SIGCHLD isn't just raised for when a child process goes into suspend, it can be raised for a few different changes of state. So if you receive SIGCHLD you then need to inspect your children (of course you don't know what child has triggered SIGCHLD because signals don't contain metadata) to see if any of them have changed their state in any way. Which is "fun"....

And all of this only works if you manage to fork your children with special flags to set their PGID (not PID, another meta ID which represents what process group they belong to), and send magic syscalls to keep passing ownership of the TTY (if you don't tell the kernel which process owns the TTY, ie is in the foreground, then either your child process and/or your shell will crash due to permission issues).

None of this is 100% portable (see footnote [1]) and all of this also depends on well behaving applications not catching signals themselves and doing something funky with them.

The bug I've got is that Helix editor is one of those applications doing something non-standard with SIGTSTP and assuming anything that breaks as a result is a parent process which doesn't support job control.
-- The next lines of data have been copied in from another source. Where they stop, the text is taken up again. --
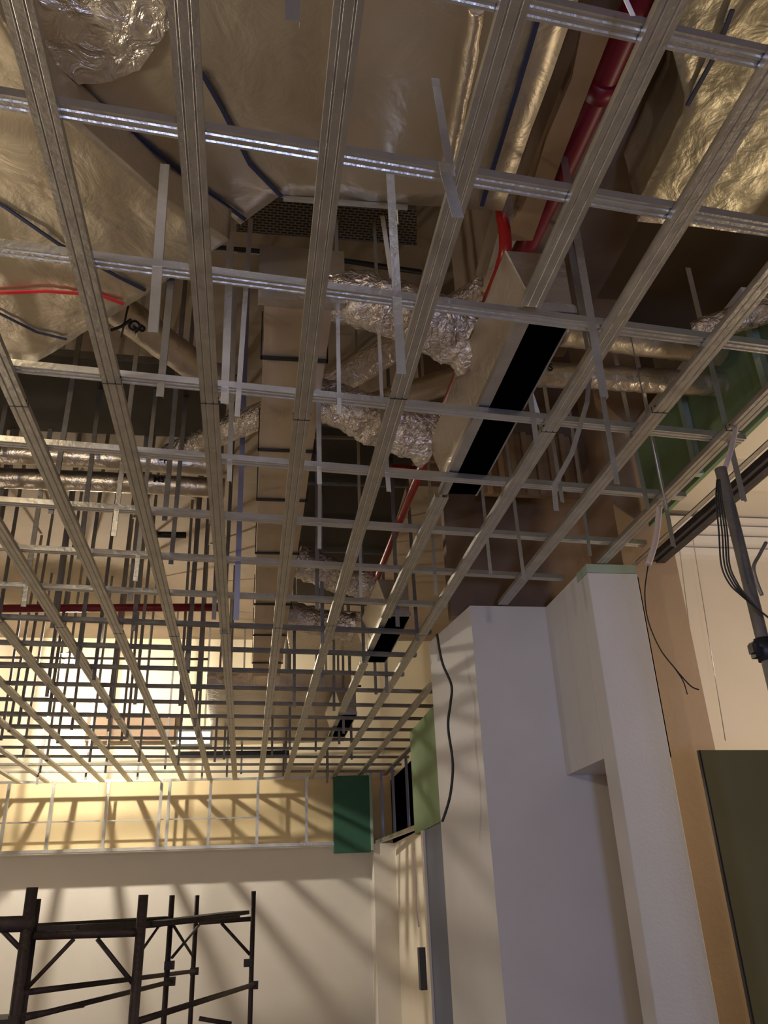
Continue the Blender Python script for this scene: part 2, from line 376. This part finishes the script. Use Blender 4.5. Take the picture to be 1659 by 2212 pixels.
ribbon(px_poly([(1175, -10), (1110, 210), (1040, 440)], ZM), .018, ZM - .016, ZM - .008, 'strap', STRAP, md)
ribbon(px_poly([(612, 424), (880, 444)], ZM), .018, ZM - .02, ZM - .004, 'end_flange', GALVC, md)
b = MB(); pts = px_poly([(-150, -190), (380, -190), (365, 60), (300, 150), (240, 175), (170, 180), (90, 110)], ZM - .03); b.prism(pts, ZM - .03, ZM - .012)
bmesh.ops.triangulate(b.bm, faces=[f for f in b.bm.faces if len(f.verts) > 4])
bmesh.ops.subdivide_edges(b.bm, edges=b.bm.edges[:], cuts=26, use_grid_fill=True)
for v in b.bm.verts:
    if v.co.z < ZM - .029: v.co.z -= .022 * abs(noise.noise(v.co * 6)) + .012 * abs(noise.noise(v.co * 15))
b.build('crumpled_wrap', CRUMP, md)
# padded roll along the duct
b = MB().tube(smooth_path([onz(1030, 20, ZM), onz(1010, 150, ZM), onz(985, 280, ZM), onz(965, 370, ZM)], 14), .028, 12, wob=.25, freq=14)
b.build('foil_fold', FOIL2, md)
ZL = 4.05
ld = sag_duct('lower_duct', [(115, 215), (350, 425), (495, 520), (300, 645), (75, 785), (-300, 760), (-420, -150), (-60, -60)], ZL, ZL + .18, FOIL, 'broad foil-wrapped duct at upper left with red tape across it', amp=.010)
ribbon(px_poly([(-60, 400), (10, 440), (125, 520), (255, 592), (315, 622)], ZL), .014, ZL - .018, ZL - .010, 'strap', STRAP, ld)
ribbon(px_poly([(-80, 640), (0, 672), (80, 712), (145, 728)], ZL), .010, ZL - .018, ZL - .010, 'strap', STRAP, ld)
ribbon(px_poly([(-60, 630), (100, 624), (215, 632), (268, 652)], ZL), .017, ZL - .016, ZL - .010, 'red_tape', REDTAPE, ld)
ZR = 4.3
rd = sag_duct('side_duct', [(1440, 60), (1480, 210), (1475, 250), (1375, 450), (1720, 520), (1950, 200), (1850, -250), (1420, -200)], ZR, ZR + .35, FOILR, 'yellowish foil duct at top right with one black strap', amp=.012, fr=8)
ribbon(px_poly([(1580, 15), (1545, 110), (1483, 222)], ZR), .016, ZR - .02, ZR - .011, 'strap', STRAP, rd)
ribbon(px_poly([(1378, 462), (1500, 473), (1670, 497)], ZR), .034, ZR - .03, ZR - .006, 'end_roll', FOIL2, rd)
# kraft board flap beside the main duct
kb = MB().prism(px_poly([(1300, 40), (1255, 70), (1235, 170), (1180, 300), (1150, 400), (1105, 500), (1095, 520), (1150, 520), (1215, 340), (1320, 70)], 4.33), 4.33, 4.36).build('kraft_board_strip', TAN)
tag(kb, 'torn tan kraft board strip between the main duct and the red pipe', 'board')
# foil patch hanging by the beam
fp = MB().prism(px_poly([(1090, 455), (1110, 455), (1115, 520), (1060, 620), (1035, 650)], 4.42), 4.42, 4.62).build('foil_flap', FOIL2)
tag(fp, 'pale foil flap above the red pipe elbow', 'insulation')

# central rectangular duct running away
X0, X1, CY0, CY1, CZ0, CZ1 = .0, .31, 2.95, 9.4, 4.0, 4.27
cd = empty('centre_duct', ((X0 + X1) / 2, CY0, CZ0), 'long rectangular foil duct running from centre to far wall with black bands', 'duct')
b = MB().box(X0, X1, CY0, CY1, CZ0, CZ1)
bmesh.ops.subdivide_edges(b.bm, edges=b.bm.edges[:], cuts=20, use_grid_fill=True)
for v in b.bm.verts:
    q = v.co; dz = .006 * (noise.noise(q * 7) + noise.noise(q * 17) * .5); v.co += Vector((dz, 0, dz))
b.build('duct_body', DUCTF, cd)
for py in (768, 968, 1076, 1192, 1303, 1370, 1430):
    y = onz(600, py, CZ0).y
    MB().box(X0 - .012, X1 + .012, y, y + .022, CZ0 - .014, CZ0 - .004).box(X0 - .012, X0 - .006, y, y + .022, CZ0 - .014, CZ1).box(X1 + .006, X1 + .012, y, y + .022, CZ0 - .014, CZ1).build('band', BLACK, cd)
MB().box(X0 - .03, X1 + .05, CY0 - .02, CY0 + .03, CZ0 - .01, CZ1 + .03).build('end_collar', SHEET, cd)

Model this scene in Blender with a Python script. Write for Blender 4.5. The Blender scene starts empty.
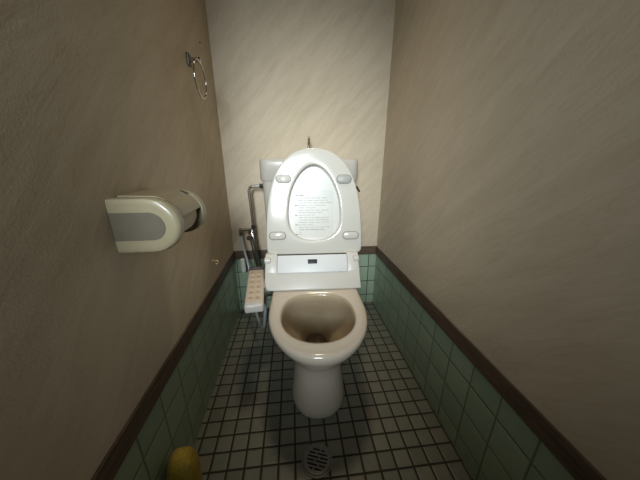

Except my shell does support job control and still crashes as a result of Helix's non-standard implementation.

In fairness to Helix, my shell does also implement job control in a non-standard way because I wanted to add some wrappers around signals and TTYs to make the terminal experience a little more comfortable than it is with POSIX-compliant shells like Bash. But because job control (and signals and TTYs in general) are so archaic, the result is that there are always going to be edge case bugs with applications (like Helix) that have implemented things a little differently themselves too.

So they're definitely not easy to use and can break in unexpected ways if even just one application doesn't implement things in expected ways.

[1] By the way, this is all ignoring subtle problems that different implementations of PTYs (eg terminal emulators, terminal multiplexors, etc) and different POSIX kernels can introduce too. And those can be a nightmare to track down and debug!